» RECORDED DATA
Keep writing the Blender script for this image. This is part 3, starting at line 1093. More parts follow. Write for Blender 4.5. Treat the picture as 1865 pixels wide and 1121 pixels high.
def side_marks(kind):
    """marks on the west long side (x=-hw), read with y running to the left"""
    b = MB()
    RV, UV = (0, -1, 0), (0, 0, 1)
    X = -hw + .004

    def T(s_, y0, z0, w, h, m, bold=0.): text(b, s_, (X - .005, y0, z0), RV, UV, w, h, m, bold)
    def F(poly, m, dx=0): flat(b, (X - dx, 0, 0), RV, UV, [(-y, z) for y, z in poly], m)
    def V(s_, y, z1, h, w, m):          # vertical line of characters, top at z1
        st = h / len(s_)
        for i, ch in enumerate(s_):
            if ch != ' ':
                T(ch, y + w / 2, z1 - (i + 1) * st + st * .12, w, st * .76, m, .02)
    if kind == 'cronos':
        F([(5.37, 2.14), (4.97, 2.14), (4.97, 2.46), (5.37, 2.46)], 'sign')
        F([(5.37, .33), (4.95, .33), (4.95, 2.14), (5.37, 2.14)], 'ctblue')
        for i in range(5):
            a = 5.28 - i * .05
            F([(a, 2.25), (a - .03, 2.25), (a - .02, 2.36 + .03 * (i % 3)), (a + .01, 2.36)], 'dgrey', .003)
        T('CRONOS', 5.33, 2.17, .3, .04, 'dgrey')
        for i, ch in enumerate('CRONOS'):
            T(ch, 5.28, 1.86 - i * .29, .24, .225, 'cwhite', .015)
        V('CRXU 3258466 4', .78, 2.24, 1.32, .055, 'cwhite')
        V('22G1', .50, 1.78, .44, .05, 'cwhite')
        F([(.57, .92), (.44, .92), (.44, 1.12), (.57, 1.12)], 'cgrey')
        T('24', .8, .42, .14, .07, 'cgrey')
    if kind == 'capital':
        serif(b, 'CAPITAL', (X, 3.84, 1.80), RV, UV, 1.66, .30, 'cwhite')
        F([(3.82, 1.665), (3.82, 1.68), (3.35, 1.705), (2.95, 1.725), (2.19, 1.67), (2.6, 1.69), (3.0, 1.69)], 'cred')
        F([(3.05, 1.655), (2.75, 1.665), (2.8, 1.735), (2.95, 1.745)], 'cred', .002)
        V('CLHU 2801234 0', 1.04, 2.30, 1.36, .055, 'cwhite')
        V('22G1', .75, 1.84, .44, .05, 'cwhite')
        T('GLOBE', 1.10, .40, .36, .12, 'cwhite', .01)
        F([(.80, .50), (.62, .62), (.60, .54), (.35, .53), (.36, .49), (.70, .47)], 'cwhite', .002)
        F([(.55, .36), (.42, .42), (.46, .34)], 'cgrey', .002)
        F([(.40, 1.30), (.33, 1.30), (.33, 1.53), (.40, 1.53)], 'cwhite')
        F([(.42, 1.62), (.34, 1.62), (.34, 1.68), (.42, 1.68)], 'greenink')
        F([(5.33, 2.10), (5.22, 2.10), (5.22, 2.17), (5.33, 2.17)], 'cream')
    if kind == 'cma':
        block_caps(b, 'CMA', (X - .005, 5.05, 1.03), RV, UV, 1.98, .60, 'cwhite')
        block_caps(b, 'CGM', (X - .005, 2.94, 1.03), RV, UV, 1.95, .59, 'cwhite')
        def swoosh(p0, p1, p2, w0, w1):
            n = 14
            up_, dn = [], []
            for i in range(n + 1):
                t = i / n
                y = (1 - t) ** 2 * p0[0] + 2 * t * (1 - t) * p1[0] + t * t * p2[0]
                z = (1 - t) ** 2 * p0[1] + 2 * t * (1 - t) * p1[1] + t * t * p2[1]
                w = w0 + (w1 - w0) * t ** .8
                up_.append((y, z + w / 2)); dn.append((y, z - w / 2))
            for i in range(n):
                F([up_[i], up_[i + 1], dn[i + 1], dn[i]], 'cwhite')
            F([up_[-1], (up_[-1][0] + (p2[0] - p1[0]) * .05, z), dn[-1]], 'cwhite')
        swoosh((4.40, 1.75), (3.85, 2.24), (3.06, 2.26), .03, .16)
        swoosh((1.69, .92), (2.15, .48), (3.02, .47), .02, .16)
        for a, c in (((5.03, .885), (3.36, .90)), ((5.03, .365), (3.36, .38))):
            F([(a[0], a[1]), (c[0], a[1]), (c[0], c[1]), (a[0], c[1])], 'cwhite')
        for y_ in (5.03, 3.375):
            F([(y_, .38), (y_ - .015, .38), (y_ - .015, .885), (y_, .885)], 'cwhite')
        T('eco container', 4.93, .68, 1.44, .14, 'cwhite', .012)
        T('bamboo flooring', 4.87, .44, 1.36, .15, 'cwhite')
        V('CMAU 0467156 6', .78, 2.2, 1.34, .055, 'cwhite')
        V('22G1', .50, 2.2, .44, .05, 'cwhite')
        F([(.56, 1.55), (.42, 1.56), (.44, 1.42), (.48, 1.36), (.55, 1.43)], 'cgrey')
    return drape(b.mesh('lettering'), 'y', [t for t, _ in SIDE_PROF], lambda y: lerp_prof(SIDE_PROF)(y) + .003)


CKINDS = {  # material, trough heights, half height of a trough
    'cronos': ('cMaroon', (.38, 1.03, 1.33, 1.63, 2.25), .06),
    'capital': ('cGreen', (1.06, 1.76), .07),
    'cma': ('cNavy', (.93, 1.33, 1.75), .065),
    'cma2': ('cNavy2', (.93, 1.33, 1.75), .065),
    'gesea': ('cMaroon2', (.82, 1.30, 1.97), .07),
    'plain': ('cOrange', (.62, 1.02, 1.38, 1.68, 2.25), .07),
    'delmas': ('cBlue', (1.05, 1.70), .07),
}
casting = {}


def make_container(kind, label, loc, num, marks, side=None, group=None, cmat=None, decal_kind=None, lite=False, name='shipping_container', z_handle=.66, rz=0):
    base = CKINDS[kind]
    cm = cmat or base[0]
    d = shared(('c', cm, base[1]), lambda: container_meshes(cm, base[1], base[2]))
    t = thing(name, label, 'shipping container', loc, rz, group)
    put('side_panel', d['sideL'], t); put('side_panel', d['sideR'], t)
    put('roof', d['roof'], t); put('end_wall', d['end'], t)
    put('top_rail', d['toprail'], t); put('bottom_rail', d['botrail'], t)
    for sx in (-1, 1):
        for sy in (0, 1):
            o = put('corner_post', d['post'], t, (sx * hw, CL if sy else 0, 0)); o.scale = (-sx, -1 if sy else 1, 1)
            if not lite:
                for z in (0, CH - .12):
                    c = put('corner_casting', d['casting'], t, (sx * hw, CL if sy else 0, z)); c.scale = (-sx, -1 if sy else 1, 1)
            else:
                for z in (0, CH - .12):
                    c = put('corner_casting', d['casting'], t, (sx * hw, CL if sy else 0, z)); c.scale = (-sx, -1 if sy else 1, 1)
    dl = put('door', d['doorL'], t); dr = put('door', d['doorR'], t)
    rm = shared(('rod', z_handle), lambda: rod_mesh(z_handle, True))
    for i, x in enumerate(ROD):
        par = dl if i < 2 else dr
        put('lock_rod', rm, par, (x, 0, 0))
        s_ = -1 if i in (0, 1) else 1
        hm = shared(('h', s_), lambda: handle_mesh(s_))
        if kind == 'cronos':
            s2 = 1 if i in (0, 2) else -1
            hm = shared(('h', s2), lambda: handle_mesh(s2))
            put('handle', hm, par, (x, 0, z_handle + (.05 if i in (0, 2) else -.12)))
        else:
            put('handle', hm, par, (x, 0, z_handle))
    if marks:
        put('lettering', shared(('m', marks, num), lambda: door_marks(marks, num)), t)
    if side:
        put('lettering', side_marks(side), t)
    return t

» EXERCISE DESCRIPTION
Set down verbatim only the lines between the start of the data above and the line with "X = -hw + .004", both boundaries included.

» ANSWER BELOW
Keep writing the Blender script for this image. This is part 3, starting at line 1093. More parts follow. Write for Blender 4.5. Treat the picture as 1865 pixels wide and 1121 pixels high.
def side_marks(kind):
    """marks on the west long side (x=-hw), read with y running to the left"""
    b = MB()
    RV, UV = (0, -1, 0), (0, 0, 1)
    X = -hw + .004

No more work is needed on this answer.